Nitelikli üretken büyüyen sanayi
Küresel krizin üzerinden 10 yıl geçti. Avrupa'yı kasıp kavurması, 2009'da oldu. Dünya ekonomisinde derin izler bırakan bu krizin yol açtığı finansal tsunami hâlâ tam olarak dinmiş değil....
Küresel krizin üzerinden 10 yıl geçti. Avrupa'yı kasıp kavurması, 2009'da oldu. Dünya ekonomisinde derin izler bırakan bu krizin yol açtığı finansal tsunami hâlâ tam olarak dinmiş değil. Korumacılık rüzgârlarını başlatan, ticaret savaşlarını kızıştıran bu krizin şimdi İtalya üzerinden yeniden hortlaması endişesi var.
Dünkü gelişmelere bakıyoruz, ülke kredi notunun düşürülmesi, Euro Bölgesi'nin yeniden tanımlanmasına dek çok sayıda tartışma gündemi oluşmuş durumda. İngiltere'nin Brexit kararıyla Avrupa Birliği'nden ayrılınca AB'nin geleceğine dair endişeler de artmıştı.
Bu defa AB, Exitalia (İtalya'nın AB'den çıkışı) söz konusu ve Kayıp Yıllar 90'larda IMF Türkiye jandarması Cottarelli'nin hükümet kurma çalışmalarının akıbeti henüz meçhul... İtalya'nın kaderi finansal piyasaların elinde mi değil mi bunu yakında anlayacağız.
Tam da bu süreçte dün İstanbul Sanayi Odası'nın İSO-500 araştırması yayınlandı. Gördüğüm, dikkatin yoğunlaşması halinde büyümenin "sürdürülebilir" hale gelmesinde yeni kabiliyetler geliştirebildiğimizdir.
İSO Başkanı Erdal Bahçıvan, sanayinin yatırım, üretim, istihdam noktasındaki motivasyonunun, uygun finansal şartlarla desteklenmesi halinde çok daha güçlü büyümeyi sağlayacağı görüşünde. Hele ki kalkınma bankacılığı ve Kredi Garanti Fonu gibi finansa yönelik yapısal çözümler nitelikli büyümenin çıpası olabilir.

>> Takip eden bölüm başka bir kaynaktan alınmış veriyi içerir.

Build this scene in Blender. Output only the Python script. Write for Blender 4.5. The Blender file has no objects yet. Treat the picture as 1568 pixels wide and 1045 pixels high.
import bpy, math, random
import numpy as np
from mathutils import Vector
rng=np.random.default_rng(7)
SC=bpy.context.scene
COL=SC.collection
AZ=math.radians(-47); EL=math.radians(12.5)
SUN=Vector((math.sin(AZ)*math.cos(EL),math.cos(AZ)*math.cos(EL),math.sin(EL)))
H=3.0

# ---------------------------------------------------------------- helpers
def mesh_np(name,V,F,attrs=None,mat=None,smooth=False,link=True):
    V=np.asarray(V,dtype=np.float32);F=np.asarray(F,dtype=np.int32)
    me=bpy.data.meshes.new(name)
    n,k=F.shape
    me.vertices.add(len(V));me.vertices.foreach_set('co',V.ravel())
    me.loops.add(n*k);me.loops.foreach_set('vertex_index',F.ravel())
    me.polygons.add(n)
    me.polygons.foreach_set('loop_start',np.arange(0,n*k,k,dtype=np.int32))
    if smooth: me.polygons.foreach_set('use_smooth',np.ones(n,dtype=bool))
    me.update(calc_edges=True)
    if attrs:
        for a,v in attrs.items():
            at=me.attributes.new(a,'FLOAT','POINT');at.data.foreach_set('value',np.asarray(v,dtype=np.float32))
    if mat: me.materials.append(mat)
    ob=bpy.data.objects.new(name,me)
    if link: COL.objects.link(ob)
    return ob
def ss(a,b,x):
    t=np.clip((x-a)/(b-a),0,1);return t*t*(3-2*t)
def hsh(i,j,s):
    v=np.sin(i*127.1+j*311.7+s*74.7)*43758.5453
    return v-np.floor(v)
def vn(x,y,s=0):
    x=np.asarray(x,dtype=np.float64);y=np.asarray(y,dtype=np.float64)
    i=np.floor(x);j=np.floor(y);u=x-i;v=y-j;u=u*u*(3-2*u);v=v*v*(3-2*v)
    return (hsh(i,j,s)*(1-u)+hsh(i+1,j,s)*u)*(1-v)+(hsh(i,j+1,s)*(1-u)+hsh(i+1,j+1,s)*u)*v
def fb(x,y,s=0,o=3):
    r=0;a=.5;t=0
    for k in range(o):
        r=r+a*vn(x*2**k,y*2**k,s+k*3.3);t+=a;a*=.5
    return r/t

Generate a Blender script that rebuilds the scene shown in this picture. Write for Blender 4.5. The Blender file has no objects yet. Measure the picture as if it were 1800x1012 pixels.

İtalya'nın içine düştüğü siyasi istikrarsızlık, belki de Avrupa'nın bütünlüğünü yeniden düşünmeye yol açacak gelişmeleri tetikleyecek. Güneyimizdeki savaş, küresel aktörlerin çekişmeleri ve giderek müzmin hal alan karmaşa ortamında Türkiye'nin odaklanması gereken, tam da budur: Nitelikli, üretken ve büyüyen sanayi...
Her ne kadar dikkatimizi dolar üzerinden dağıtmak isteseler de büyümeye odaklanmak, karmaşada yol alan dünyada bizi güvende tutabilir. Dün, liranın itibarını korumak kimin görevi diye sormuş ve cevap vermiştim: "Bizim, bizlerin." Bunun da yolu liranın ardındaki ekonomiyi, üretimle taçlandırmaktan geçiyor. Aksi halde Yunanistan'ın 5 yıl önceki, İtalya'nın bugünkü hali, ibretleriyle zihnimizdedir.